■ To be done ■
Repeat the entire listing exactly as written.

— Start —

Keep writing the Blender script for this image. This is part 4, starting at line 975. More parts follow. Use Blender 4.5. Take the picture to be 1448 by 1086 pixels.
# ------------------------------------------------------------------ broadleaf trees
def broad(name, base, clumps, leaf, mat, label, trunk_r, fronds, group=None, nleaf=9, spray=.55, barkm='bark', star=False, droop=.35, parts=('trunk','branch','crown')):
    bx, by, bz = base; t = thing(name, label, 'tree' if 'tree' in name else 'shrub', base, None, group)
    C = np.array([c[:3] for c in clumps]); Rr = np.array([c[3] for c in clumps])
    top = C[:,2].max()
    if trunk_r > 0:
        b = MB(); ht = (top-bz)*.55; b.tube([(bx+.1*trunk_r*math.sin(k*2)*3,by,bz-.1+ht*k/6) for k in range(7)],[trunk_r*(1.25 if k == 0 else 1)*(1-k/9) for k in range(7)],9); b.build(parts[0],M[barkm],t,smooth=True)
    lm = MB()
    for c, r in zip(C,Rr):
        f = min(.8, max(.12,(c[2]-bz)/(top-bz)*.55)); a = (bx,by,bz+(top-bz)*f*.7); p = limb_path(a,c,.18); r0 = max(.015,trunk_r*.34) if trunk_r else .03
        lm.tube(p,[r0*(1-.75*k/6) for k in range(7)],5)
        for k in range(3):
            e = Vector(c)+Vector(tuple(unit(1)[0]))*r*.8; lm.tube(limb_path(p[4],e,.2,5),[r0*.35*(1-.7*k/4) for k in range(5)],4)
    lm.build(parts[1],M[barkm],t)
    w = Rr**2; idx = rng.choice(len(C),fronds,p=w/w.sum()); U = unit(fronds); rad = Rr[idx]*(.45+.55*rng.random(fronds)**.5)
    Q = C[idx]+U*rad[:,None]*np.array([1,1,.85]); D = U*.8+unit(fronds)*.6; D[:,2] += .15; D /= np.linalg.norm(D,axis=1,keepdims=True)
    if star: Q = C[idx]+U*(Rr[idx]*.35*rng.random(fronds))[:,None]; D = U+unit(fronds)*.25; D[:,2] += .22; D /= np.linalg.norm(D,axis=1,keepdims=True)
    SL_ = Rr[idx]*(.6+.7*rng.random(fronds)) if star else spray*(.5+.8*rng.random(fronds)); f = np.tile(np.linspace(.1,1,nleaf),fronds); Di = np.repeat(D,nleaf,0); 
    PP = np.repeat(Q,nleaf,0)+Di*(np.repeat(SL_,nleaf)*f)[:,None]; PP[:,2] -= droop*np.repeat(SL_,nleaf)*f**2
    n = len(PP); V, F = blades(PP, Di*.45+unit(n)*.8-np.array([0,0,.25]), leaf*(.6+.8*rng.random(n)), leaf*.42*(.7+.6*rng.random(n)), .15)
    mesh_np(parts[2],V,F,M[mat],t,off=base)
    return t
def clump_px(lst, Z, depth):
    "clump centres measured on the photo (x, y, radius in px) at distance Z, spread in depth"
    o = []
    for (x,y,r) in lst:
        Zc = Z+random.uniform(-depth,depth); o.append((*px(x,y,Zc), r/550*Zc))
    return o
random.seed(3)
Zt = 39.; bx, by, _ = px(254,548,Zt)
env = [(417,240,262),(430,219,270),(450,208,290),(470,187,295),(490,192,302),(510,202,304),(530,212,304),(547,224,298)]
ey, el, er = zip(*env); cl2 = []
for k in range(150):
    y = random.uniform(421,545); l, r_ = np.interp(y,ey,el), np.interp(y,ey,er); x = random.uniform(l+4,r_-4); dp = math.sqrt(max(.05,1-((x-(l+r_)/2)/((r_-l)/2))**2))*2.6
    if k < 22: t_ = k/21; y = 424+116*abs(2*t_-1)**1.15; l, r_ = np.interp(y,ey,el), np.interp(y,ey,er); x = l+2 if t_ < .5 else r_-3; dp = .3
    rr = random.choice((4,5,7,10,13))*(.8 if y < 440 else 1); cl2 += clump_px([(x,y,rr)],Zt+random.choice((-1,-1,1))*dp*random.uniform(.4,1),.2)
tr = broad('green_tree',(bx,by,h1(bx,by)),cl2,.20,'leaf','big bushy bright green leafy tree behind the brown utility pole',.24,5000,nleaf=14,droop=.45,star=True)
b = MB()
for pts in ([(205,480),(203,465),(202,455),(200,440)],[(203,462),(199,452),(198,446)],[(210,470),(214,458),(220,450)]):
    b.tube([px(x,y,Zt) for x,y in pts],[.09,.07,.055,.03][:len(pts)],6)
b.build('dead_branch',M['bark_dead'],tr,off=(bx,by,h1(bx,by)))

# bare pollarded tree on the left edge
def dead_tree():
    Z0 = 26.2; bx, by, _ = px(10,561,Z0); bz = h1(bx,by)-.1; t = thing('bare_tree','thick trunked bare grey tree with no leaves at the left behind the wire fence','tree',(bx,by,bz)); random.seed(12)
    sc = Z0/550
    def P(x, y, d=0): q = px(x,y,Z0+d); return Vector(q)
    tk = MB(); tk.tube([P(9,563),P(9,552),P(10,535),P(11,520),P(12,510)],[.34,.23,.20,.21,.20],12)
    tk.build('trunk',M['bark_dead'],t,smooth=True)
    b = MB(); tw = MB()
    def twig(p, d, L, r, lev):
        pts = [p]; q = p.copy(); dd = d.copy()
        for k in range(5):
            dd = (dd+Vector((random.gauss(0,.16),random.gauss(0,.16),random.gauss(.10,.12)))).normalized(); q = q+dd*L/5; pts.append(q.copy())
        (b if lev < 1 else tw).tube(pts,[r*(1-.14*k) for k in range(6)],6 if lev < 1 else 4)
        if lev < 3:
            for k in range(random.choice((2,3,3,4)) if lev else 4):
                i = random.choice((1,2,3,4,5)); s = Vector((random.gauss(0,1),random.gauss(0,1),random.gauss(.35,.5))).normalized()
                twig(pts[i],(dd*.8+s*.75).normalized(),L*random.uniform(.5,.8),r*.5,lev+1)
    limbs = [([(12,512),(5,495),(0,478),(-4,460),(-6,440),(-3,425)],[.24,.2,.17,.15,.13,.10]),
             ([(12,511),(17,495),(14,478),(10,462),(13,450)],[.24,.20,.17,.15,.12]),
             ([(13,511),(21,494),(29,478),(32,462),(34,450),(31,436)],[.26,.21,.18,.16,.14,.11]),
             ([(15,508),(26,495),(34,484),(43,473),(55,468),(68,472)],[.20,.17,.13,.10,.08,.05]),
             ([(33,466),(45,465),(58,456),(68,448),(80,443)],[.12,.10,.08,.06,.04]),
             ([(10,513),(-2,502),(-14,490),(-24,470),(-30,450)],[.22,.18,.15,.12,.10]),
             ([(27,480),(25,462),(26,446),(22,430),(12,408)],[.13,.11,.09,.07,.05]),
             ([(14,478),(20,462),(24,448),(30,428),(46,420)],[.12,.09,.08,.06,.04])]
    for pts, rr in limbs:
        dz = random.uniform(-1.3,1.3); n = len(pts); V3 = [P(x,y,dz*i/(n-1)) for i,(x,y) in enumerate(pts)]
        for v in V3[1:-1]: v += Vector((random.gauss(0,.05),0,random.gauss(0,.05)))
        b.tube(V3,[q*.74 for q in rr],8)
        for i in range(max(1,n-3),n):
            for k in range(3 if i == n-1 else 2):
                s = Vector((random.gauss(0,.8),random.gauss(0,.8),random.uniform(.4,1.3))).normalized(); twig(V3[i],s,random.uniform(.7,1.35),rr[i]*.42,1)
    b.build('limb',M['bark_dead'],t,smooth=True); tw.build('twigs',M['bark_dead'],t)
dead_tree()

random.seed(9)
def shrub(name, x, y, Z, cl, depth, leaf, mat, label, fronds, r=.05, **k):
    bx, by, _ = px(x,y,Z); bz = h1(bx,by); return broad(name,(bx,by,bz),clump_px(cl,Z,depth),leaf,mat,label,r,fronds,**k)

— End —

■ Solution to the problem ■
Keep writing the Blender script for this image. This is part 4, starting at line 975. More parts follow. Use Blender 4.5. Take the picture to be 1448 by 1086 pixels.
# ------------------------------------------------------------------ broadleaf trees
def broad(name, base, clumps, leaf, mat, label, trunk_r, fronds, group=None, nleaf=9, spray=.55, barkm='bark', star=False, droop=.35, parts=('trunk','branch','crown')):
    bx, by, bz = base; t = thing(name, label, 'tree' if 'tree' in name else 'shrub', base, None, group)
    C = np.array([c[:3] for c in clumps]); Rr = np.array([c[3] for c in clumps])
    top = C[:,2].max()
    if trunk_r > 0:
        b = MB(); ht = (top-bz)*.55; b.tube([(bx+.1*trunk_r*math.sin(k*2)*3,by,bz-.1+ht*k/6) for k in range(7)],[trunk_r*(1.25 if k == 0 else 1)*(1-k/9) for k in range(7)],9); b.build(parts[0],M[barkm],t,smooth=True)
    lm = MB()
    for c, r in zip(C,Rr):
        f = min(.8, max(.12,(c[2]-bz)/(top-bz)*.55)); a = (bx,by,bz+(top-bz)*f*.7); p = limb_path(a,c,.18); r0 = max(.015,trunk_r*.34) if trunk_r else .03
        lm.tube(p,[r0*(1-.75*k/6) for k in range(7)],5)
        for k in range(3):
            e = Vector(c)+Vector(tuple(unit(1)[0]))*r*.8; lm.tube(limb_path(p[4],e,.2,5),[r0*.35*(1-.7*k/4) for k in range(5)],4)
    lm.build(parts[1],M[barkm],t)
    w = Rr**2; idx = rng.choice(len(C),fronds,p=w/w.sum()); U = unit(fronds); rad = Rr[idx]*(.45+.55*rng.random(fronds)**.5)
    Q = C[idx]+U*rad[:,None]*np.array([1,1,.85]); D = U*.8+unit(fronds)*.6; D[:,2] += .15; D /= np.linalg.norm(D,axis=1,keepdims=True)
    if star: Q = C[idx]+U*(Rr[idx]*.35*rng.random(fronds))[:,None]; D = U+unit(fronds)*.25; D[:,2] += .22; D /= np.linalg.norm(D,axis=1,keepdims=True)
    SL_ = Rr[idx]*(.6+.7*rng.random(fronds)) if star else spray*(.5+.8*rng.random(fronds)); f = np.tile(np.linspace(.1,1,nleaf),fronds); Di = np.repeat(D,nleaf,0); 
    PP = np.repeat(Q,nleaf,0)+Di*(np.repeat(SL_,nleaf)*f)[:,None]; PP[:,2] -= droop*np.repeat(SL_,nleaf)*f**2
    n = len(PP); V, F = blades(PP, Di*.45+unit(n)*.8-np.array([0,0,.25]), leaf*(.6+.8*rng.random(n)), leaf*.42*(.7+.6*rng.random(n)), .15)
    mesh_np(parts[2],V,F,M[mat],t,off=base)
    return t
def clump_px(lst, Z, depth):
    "clump centres measured on the photo (x, y, radius in px) at distance Z, spread in depth"
    o = []
    for (x,y,r) in lst:
        Zc = Z+random.uniform(-depth,depth); o.append((*px(x,y,Zc), r/550*Zc))
    return o
random.seed(3)
Zt = 39.; bx, by, _ = px(254,548,Zt)
env = [(417,240,262),(430,219,270),(450,208,290),(470,187,295),(490,192,302),(510,202,304),(530,212,304),(547,224,298)]
ey, el, er = zip(*env); cl2 = []
for k in range(150):
    y = random.uniform(421,545); l, r_ = np.interp(y,ey,el), np.interp(y,ey,er); x = random.uniform(l+4,r_-4); dp = math.sqrt(max(.05,1-((x-(l+r_)/2)/((r_-l)/2))**2))*2.6
    if k < 22: t_ = k/21; y = 424+116*abs(2*t_-1)**1.15; l, r_ = np.interp(y,ey,el), np.interp(y,ey,er); x = l+2 if t_ < .5 else r_-3; dp = .3
    rr = random.choice((4,5,7,10,13))*(.8 if y < 440 else 1); cl2 += clump_px([(x,y,rr)],Zt+random.choice((-1,-1,1))*dp*random.uniform(.4,1),.2)
tr = broad('green_tree',(bx,by,h1(bx,by)),cl2,.20,'leaf','big bushy bright green leafy tree behind the brown utility pole',.24,5000,nleaf=14,droop=.45,star=True)
b = MB()
for pts in ([(205,480),(203,465),(202,455),(200,440)],[(203,462),(199,452),(198,446)],[(210,470),(214,458),(220,450)]):
    b.tube([px(x,y,Zt) for x,y in pts],[.09,.07,.055,.03][:len(pts)],6)
b.build('dead_branch',M['bark_dead'],tr,off=(bx,by,h1(bx,by)))

# bare pollarded tree on the left edge
def dead_tree():
    Z0 = 26.2; bx, by, _ = px(10,561,Z0); bz = h1(bx,by)-.1; t = thing('bare_tree','thick trunked bare grey tree with no leaves at the left behind the wire fence','tree',(bx,by,bz)); random.seed(12)
    sc = Z0/550
    def P(x, y, d=0): q = px(x,y,Z0+d); return Vector(q)
    tk = MB(); tk.tube([P(9,563),P(9,552),P(10,535),P(11,520),P(12,510)],[.34,.23,.20,.21,.20],12)
    tk.build('trunk',M['bark_dead'],t,smooth=True)
    b = MB(); tw = MB()
    def twig(p, d, L, r, lev):
        pts = [p]; q = p.copy(); dd = d.copy()
        for k in range(5):
            dd = (dd+Vector((random.gauss(0,.16),random.gauss(0,.16),random.gauss(.10,.12)))).normalized(); q = q+dd*L/5; pts.append(q.copy())
        (b if lev < 1 else tw).tube(pts,[r*(1-.14*k) for k in range(6)],6 if lev < 1 else 4)
        if lev < 3:
            for k in range(random.choice((2,3,3,4)) if lev else 4):
                i = random.choice((1,2,3,4,5)); s = Vector((random.gauss(0,1),random.gauss(0,1),random.gauss(.35,.5))).normalized()
                twig(pts[i],(dd*.8+s*.75).normalized(),L*random.uniform(.5,.8),r*.5,lev+1)
    limbs = [([(12,512),(5,495),(0,478),(-4,460),(-6,440),(-3,425)],[.24,.2,.17,.15,.13,.10]),
             ([(12,511),(17,495),(14,478),(10,462),(13,450)],[.24,.20,.17,.15,.12]),
             ([(13,511),(21,494),(29,478),(32,462),(34,450),(31,436)],[.26,.21,.18,.16,.14,.11]),
             ([(15,508),(26,495),(34,484),(43,473),(55,468),(68,472)],[.20,.17,.13,.10,.08,.05]),
             ([(33,466),(45,465),(58,456),(68,448),(80,443)],[.12,.10,.08,.06,.04]),
             ([(10,513),(-2,502),(-14,490),(-24,470),(-30,450)],[.22,.18,.15,.12,.10]),
             ([(27,480),(25,462),(26,446),(22,430),(12,408)],[.13,.11,.09,.07,.05]),
             ([(14,478),(20,462),(24,448),(30,428),(46,420)],[.12,.09,.08,.06,.04])]
    for pts, rr in limbs:
        dz = random.uniform(-1.3,1.3); n = len(pts); V3 = [P(x,y,dz*i/(n-1)) for i,(x,y) in enumerate(pts)]
        for v in V3[1:-1]: v += Vector((random.gauss(0,.05),0,random.gauss(0,.05)))
        b.tube(V3,[q*.74 for q in rr],8)
        for i in range(max(1,n-3),n):
            for k in range(3 if i == n-1 else 2):
                s = Vector((random.gauss(0,.8),random.gauss(0,.8),random.uniform(.4,1.3))).normalized(); twig(V3[i],s,random.uniform(.7,1.35),rr[i]*.42,1)
    b.build('limb',M['bark_dead'],t,smooth=True); tw.build('twigs',M['bark_dead'],t)
dead_tree()

random.seed(9)
def shrub(name, x, y, Z, cl, depth, leaf, mat, label, fronds, r=.05, **k):
    bx, by, _ = px(x,y,Z); bz = h1(bx,by); return broad(name,(bx,by,bz),clump_px(cl,Z,depth),leaf,mat,label,r,fronds,**k)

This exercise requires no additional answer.